Modern Indian Art
15th - 16th Oct, 2016
Winning Bid
Signed & Dated : Bottom Left
Illustrated are three views of the sculpture
Published : Cover of Sensibility Objectified, The Sculptures of Sarbari Roy
Choudhury by R Siva Kumar, Lalit Kala Academi, pg.99
8 Bengal Masters, Miracles of Existance by Soumik Nandy
Majumdar, pg.65
Provenance : From an prominent Kolkata based collection, artwork was
acquired directly from the artist.
Height of the figure - 6ft
Sarbari Roy was born in 1933 in Ulpur, (now Bangladesh). He graduated from the Government College of Art and Craft, Kolkata in 1956. He studied and trained under sculptors Prodosh Dasgupta and Sankho Chaudhuri at the M.S. University, Baroda. Between 1960 and 1962, he served as the Head of the Department of Sculpture at the Indian Art College, Kolkata. He appreciated Indian Classical music and his works were abstract in nature. It was a result of his travels to the Academia de Belle Arti, Florence, in 1962, where he met Giacometti and Henry Moore, who along with Sankho Chaudhuri had a strong influence on his style. His ingenious style is a combined blend of utmost realism, cubism and innovative abstraction.
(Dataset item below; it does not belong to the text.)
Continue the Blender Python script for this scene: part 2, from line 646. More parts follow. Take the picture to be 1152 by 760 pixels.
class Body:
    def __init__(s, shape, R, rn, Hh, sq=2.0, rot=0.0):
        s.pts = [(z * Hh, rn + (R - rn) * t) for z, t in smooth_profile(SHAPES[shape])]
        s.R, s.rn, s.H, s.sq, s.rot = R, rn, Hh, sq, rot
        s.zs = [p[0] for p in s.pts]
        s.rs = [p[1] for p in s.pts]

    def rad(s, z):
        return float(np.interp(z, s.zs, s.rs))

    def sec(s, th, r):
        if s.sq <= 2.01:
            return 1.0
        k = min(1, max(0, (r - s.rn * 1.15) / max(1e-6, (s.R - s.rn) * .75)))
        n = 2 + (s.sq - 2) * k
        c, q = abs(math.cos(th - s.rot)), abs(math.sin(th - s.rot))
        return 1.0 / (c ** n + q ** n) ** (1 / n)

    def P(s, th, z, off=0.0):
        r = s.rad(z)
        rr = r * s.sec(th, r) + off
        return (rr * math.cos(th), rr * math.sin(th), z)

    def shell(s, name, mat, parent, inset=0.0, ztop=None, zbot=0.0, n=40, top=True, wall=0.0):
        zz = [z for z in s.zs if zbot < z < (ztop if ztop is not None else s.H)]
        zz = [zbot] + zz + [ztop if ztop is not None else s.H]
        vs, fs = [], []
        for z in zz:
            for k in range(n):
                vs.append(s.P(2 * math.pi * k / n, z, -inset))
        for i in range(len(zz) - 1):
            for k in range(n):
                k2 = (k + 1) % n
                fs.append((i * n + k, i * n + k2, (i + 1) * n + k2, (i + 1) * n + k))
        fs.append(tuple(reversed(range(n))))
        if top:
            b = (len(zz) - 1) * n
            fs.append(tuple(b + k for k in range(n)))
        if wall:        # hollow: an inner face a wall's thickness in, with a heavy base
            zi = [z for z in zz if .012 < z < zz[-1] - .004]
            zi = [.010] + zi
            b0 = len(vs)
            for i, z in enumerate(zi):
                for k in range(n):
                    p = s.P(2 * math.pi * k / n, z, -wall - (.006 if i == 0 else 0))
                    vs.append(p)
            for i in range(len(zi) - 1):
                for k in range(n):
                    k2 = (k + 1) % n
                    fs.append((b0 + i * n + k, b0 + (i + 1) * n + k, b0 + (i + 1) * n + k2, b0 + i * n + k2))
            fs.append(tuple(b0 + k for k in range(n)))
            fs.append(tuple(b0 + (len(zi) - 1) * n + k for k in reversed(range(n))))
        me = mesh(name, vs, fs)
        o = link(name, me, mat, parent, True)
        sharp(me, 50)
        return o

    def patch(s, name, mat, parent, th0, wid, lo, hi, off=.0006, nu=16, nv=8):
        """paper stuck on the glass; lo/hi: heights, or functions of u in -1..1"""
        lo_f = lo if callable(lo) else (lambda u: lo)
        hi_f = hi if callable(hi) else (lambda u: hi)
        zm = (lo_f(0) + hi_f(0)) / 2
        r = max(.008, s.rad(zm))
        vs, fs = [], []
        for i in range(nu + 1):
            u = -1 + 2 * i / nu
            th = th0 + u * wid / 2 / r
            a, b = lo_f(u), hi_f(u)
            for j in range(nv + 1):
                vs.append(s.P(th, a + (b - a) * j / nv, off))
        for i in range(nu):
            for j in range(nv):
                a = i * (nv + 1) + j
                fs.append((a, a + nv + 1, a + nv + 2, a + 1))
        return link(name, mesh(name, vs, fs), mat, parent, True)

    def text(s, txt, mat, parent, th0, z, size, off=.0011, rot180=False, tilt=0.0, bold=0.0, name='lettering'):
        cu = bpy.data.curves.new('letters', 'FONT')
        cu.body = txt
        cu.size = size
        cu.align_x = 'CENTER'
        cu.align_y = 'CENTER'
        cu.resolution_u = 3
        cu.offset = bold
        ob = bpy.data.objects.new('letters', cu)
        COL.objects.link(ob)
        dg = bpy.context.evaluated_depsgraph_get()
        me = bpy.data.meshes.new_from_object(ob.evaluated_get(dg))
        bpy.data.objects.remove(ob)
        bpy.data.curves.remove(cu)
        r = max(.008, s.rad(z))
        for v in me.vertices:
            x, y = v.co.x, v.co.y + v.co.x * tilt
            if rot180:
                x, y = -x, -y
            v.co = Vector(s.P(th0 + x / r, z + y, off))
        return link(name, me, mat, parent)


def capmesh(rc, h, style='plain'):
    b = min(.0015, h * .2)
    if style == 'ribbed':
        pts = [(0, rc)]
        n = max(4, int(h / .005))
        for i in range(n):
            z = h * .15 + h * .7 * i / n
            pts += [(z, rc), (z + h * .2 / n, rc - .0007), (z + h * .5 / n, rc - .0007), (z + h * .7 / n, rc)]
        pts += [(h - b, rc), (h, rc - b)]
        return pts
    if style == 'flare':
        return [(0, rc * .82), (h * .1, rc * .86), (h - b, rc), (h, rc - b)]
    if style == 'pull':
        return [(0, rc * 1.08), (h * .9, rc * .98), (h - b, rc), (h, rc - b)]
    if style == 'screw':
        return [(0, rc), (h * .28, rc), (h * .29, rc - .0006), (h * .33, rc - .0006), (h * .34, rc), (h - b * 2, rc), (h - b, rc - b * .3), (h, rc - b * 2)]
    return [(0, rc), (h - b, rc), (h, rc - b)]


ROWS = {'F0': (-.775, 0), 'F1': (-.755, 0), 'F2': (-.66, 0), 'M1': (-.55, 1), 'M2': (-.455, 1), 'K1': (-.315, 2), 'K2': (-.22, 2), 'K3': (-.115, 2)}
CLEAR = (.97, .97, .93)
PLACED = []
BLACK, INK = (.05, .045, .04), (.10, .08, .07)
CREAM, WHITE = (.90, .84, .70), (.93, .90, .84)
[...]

Roy Chowdhury has won several awards including the Gagan-Abani Puraskar from Visva Bharati University, Santiniketan, in 2004, and the Abanindra Puraskar from the Government of West Bengal in 2005. He has exhibited his works at several group and solo shows, the most recent of which was a retrospective entitled ‘Sensibility Objectified – The Sculptures of Sarbari Roy Chowdhury’ in May 2009 in New Delhi. The idiosyncratic artist passed away in 2012.